Among the most critical issues facing college leaders today are affordability, the nation’s growing income gap, and the need for a diverse student population. Recent moves by several selective colleges regarding financial-aid policies, including need-blind admissions, have brought those issues to the fore.
For example, Wesleyan University recently announced that it would end its need-blind policy—accepting students whether or not they can afford to pay—because of the high cost to the university. Grinnell College, which also is need-blind, said it would review its financial-aid policies because the current ones are unsustainable.
At Vassar College, we returned to need-blind admissions in 2007, after a 10-year break, in an effort to increase the diversity of our student body. This policy change, along with the economic recession that followed, led to a significant increase in the share of our students receiving financial aid, as well as in our expenditures on financial aid.
The proportion of the freshman class receiving scholarships from the college increased from 46 percent in 2006 to 58 percent in 2012, and expenditures on financial aid doubled over the same period. The share of first-generation students and of Pell Grant recipients also increased significantly.

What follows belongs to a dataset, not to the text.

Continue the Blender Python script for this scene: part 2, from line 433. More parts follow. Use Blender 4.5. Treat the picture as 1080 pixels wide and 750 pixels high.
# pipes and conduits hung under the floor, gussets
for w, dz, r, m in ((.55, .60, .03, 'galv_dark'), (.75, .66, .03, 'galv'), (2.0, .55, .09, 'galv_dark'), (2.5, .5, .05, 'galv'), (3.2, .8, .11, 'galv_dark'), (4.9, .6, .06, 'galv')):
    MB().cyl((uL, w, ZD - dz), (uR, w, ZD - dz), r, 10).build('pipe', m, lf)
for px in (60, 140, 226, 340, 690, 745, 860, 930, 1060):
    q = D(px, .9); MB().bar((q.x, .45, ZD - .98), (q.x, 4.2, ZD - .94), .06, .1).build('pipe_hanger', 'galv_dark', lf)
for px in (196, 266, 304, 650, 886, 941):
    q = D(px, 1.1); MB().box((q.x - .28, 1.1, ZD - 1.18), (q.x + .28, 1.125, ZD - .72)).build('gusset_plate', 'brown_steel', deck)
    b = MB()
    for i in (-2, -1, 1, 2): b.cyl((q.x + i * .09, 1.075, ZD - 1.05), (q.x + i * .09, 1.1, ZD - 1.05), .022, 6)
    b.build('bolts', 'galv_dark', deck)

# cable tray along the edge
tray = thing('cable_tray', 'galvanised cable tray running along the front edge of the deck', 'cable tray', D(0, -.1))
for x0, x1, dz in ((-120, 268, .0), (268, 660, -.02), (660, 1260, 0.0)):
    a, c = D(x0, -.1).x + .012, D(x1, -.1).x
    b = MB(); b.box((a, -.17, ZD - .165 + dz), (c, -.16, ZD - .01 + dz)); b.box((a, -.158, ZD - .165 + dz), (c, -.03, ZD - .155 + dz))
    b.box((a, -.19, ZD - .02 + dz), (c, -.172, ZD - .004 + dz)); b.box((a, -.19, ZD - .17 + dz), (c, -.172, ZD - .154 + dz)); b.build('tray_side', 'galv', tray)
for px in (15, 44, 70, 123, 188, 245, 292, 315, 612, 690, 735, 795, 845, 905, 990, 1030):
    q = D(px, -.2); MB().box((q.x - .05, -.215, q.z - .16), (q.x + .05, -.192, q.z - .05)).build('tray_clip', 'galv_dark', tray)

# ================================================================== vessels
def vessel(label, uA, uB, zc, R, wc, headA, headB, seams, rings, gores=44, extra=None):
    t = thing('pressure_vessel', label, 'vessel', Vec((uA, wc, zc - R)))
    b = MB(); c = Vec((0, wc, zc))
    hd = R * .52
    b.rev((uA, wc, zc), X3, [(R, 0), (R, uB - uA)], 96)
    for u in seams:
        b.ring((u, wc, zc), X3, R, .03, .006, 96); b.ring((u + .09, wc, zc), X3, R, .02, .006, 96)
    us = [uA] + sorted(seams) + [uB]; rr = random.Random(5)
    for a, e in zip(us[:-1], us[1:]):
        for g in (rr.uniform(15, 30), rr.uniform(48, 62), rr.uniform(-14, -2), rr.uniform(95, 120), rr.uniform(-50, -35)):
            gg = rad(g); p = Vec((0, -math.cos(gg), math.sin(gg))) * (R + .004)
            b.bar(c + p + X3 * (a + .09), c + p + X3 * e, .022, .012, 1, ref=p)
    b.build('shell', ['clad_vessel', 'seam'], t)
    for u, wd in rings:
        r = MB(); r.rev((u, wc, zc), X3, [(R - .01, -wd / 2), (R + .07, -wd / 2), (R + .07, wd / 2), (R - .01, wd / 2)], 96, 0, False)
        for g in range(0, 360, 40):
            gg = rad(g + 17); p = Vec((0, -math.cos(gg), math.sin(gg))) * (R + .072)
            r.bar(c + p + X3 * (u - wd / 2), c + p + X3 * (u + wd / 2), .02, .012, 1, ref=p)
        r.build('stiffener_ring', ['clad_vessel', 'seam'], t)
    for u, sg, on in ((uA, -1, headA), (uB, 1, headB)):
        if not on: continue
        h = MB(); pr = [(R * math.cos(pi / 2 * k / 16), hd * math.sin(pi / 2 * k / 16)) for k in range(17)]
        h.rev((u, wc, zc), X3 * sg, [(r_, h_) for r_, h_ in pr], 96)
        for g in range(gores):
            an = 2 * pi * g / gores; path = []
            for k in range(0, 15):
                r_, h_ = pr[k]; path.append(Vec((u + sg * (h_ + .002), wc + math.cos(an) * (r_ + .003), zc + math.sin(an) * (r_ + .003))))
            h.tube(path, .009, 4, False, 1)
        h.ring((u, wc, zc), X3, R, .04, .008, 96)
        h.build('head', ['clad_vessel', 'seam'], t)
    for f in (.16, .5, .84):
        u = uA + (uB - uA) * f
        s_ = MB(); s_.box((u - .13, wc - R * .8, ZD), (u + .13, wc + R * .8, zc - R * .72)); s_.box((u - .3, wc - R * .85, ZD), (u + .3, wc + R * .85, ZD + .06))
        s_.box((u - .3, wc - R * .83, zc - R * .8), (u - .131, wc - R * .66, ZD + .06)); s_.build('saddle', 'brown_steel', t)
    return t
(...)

First-generation college students account for 13 percent of the current freshman class, up from 9 percent in 2006, and the share of the freshman class receiving Pell Grants doubled, from 12 percent to 24 percent, in the five years following the change in the need-blind policy.
If Vassar had reached the same degree of socioeconomic diversity without returning to need-blind policies, or if other colleges accomplish similar levels of diversity through other policies, does the method matter? A need-blind college-admissions policy is both a principle and a means to an end. What may be more important to issues of access and affordability, however, is the attention paid to the ends rather than the principle.

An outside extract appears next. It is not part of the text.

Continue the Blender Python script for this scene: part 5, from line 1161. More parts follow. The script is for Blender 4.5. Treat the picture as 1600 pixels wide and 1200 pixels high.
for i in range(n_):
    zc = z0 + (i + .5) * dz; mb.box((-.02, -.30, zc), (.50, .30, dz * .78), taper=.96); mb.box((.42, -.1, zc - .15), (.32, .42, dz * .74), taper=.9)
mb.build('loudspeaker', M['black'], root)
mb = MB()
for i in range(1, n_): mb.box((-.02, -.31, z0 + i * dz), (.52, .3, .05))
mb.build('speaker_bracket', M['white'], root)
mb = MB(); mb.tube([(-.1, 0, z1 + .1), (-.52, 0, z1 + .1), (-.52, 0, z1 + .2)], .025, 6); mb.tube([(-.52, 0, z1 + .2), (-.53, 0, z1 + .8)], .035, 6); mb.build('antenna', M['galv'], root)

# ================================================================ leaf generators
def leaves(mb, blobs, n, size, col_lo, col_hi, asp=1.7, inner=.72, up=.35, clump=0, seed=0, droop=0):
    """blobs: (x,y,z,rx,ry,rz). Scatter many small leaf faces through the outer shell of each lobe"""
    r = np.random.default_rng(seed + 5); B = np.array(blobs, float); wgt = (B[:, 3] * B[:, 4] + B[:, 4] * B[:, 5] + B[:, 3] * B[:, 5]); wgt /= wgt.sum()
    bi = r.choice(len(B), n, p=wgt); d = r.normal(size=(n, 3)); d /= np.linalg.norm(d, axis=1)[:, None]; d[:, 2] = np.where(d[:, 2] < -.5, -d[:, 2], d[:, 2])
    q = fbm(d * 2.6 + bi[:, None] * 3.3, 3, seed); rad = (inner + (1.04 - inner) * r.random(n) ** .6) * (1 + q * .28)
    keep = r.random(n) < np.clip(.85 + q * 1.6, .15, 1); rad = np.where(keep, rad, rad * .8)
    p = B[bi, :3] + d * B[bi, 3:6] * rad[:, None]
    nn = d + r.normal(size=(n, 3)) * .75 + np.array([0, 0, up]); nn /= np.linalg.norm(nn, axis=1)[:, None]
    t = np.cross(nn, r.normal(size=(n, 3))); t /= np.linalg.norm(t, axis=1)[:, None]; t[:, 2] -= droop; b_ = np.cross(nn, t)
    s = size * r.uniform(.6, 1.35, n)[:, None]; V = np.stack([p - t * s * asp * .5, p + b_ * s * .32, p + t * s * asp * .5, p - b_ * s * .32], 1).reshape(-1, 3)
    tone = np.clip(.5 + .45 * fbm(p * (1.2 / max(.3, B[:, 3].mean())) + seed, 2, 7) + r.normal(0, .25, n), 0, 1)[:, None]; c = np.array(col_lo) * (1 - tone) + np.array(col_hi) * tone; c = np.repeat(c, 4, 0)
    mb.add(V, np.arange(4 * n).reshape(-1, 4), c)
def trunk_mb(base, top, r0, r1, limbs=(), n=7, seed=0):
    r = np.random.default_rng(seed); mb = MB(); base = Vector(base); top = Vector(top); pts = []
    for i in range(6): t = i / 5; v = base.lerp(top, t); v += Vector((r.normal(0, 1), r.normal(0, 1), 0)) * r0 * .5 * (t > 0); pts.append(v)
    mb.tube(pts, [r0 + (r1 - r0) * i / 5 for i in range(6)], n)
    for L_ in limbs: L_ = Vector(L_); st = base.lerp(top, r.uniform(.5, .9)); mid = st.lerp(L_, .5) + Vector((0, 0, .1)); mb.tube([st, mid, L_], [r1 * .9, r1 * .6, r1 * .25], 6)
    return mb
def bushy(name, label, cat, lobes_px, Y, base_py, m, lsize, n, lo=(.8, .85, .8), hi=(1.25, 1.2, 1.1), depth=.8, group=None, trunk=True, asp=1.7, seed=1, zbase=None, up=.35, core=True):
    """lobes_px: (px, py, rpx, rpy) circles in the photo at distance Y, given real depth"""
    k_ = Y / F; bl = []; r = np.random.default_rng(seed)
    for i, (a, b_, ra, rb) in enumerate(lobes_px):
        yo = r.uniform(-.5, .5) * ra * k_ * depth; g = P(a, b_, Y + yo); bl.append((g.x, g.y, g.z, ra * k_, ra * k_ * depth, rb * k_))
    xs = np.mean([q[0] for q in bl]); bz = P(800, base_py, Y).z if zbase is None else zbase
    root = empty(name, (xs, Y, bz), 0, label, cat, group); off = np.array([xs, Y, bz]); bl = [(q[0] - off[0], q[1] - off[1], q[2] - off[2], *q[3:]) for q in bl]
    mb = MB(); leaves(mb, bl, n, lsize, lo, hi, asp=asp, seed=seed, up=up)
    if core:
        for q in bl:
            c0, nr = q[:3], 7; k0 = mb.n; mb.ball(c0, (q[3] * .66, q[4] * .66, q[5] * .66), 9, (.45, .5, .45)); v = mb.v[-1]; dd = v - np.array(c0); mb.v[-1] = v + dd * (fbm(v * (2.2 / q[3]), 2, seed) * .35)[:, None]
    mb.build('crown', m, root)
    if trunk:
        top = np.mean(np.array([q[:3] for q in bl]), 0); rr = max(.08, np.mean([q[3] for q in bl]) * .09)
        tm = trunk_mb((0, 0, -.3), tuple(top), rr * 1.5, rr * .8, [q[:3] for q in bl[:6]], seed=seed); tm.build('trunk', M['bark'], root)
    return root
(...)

There are about 4,500 institutions of higher education in the United States, with different cost structures, pricing strategies, degrees of selectivity, and levels of support for financial aid. As a result, these colleges also have very different ranges of socioeconomic diversity.
The small number of institutions that are need-blind and meet full need are primarily the highly selective, nonprofit colleges that recognized 30 to 40 years ago that their student bodies were too homogeneous. Those institutions, committed to equal opportunity, educating leaders for our society, and the belief that diversity benefits all students, moved to increase the diversity of their student bodies, adopting need-blind admissions as well as affirmative-action policies.

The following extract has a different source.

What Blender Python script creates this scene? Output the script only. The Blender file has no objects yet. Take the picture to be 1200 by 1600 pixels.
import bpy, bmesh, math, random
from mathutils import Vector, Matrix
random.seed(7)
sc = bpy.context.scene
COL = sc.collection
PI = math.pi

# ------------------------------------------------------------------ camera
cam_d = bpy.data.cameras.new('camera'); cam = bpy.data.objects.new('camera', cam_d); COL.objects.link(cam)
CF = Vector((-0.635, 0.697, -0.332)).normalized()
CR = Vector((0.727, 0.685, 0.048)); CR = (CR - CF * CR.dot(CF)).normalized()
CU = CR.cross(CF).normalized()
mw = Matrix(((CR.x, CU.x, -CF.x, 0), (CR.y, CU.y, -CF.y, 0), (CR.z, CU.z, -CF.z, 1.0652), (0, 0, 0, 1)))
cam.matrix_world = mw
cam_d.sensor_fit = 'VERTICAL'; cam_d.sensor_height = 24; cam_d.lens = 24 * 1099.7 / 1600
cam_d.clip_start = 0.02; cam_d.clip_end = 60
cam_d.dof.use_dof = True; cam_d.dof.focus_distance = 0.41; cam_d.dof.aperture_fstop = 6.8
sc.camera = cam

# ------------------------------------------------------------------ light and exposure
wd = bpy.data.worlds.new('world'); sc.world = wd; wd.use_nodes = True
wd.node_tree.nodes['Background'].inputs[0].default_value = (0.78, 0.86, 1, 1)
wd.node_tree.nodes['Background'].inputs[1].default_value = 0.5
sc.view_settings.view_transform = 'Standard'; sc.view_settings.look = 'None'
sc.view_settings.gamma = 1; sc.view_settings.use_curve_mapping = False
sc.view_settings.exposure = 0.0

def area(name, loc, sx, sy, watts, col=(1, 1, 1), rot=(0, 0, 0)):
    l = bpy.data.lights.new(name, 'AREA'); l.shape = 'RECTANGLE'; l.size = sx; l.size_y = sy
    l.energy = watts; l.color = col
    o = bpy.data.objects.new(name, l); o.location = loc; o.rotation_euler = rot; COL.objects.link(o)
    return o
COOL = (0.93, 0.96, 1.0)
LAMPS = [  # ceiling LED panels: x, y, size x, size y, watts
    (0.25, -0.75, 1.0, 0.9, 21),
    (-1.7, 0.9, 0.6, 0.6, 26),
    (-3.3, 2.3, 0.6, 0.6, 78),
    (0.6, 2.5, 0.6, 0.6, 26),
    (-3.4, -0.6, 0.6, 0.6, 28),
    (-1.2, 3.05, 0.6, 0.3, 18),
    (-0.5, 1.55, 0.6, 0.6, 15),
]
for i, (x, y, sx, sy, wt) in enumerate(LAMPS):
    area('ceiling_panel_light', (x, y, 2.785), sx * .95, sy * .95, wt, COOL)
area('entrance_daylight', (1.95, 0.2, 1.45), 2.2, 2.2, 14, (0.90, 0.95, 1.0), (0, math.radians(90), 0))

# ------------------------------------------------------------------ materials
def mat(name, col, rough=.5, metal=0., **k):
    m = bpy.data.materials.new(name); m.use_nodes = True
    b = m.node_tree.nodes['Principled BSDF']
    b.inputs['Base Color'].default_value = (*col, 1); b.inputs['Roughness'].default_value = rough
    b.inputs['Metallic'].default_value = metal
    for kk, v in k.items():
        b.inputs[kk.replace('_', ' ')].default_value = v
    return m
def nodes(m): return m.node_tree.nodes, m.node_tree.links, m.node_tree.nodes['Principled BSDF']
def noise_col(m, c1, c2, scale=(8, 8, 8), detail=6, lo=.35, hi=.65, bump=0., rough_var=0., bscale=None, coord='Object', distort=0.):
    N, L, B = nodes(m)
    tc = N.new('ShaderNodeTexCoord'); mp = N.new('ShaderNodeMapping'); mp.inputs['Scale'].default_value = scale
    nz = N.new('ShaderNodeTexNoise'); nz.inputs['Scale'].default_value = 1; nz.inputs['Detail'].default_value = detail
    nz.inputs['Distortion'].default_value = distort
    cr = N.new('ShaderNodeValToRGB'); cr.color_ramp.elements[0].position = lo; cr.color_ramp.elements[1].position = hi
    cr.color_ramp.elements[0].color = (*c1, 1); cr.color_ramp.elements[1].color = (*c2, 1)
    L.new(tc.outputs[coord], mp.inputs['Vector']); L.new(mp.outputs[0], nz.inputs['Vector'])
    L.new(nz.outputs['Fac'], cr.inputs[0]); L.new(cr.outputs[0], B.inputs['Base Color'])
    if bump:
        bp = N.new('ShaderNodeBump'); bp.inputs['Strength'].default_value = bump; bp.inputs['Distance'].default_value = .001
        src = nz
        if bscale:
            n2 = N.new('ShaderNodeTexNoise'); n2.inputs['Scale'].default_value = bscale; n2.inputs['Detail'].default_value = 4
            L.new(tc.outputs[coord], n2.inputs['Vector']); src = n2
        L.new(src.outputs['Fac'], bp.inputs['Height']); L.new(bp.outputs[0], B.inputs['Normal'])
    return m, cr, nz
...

Those colleges also improved their connections with community-based organizations, and over time established partnerships with groups, such as the Posse Foundation and QuestBridge, that help low-income students attend college. They worked to reach new audiences of talented, underserved youth.
Along the way, they learned a great deal about successfully educating low-income and ethnically diverse student bodies. Vassar’s most recent graduation rates for African-American, Asian-American, and Hispanic-American students all equal or exceed those for the student body over all.
Need-blind admissions policies were developed in part as a marketing tool, not just as a principle to guide admissions decisions. If high-school students from diverse backgrounds, for whatever reason, don’t apply, then a college’s admissions policies can’t change its student demographics. And concerns about high sticker prices and incomplete information about financial aid result in low-income students and students of color shying away from the selective private institutions. Need-blind admission policies are therefore also meant to change applicant pools, not just admissions decisions.
The message that colleges don’t take income into account when making admissions decisions, and that they meet full financial need, is meant to attract students who otherwise would not be in the applicant pool. But colleges have had varying degrees of success with need-blind policies, for a number of unrelated reasons, including individual colleges’ history, location, and level of selectivity.
Isolated rural colleges, for example, can have more difficulty recruiting a diverse student body from urban areas. And the most selective institutions may have to work a little harder given the correlation between income and academic achievement as measured by such things as standardized-test scores. If one were to take a list of the top liberal-arts colleges and then review measures of socioeconomic diversity, many institutions that are not need-blind would look better than those that are.
Colleges should be evaluated by their commitment to access as evidenced by the resources they commit to it and the diversity of their student bodies, given their overall level of financial resources. Taking selectivity into account, look at what share of the student population receives financial aid and/or Pell Grants compared with the national pool of equally talented high-school graduates planning to go to college. Look at how much the college spends on financial aid and how many of its students are first-generation, compared with what one would expect given its level of selectivity.
Look beyond a need-blind, need-aware, or need-sensitive label to get to the heart of the matter. Is the college committing resources to a socioeconomically diverse student body? Or just talking about it?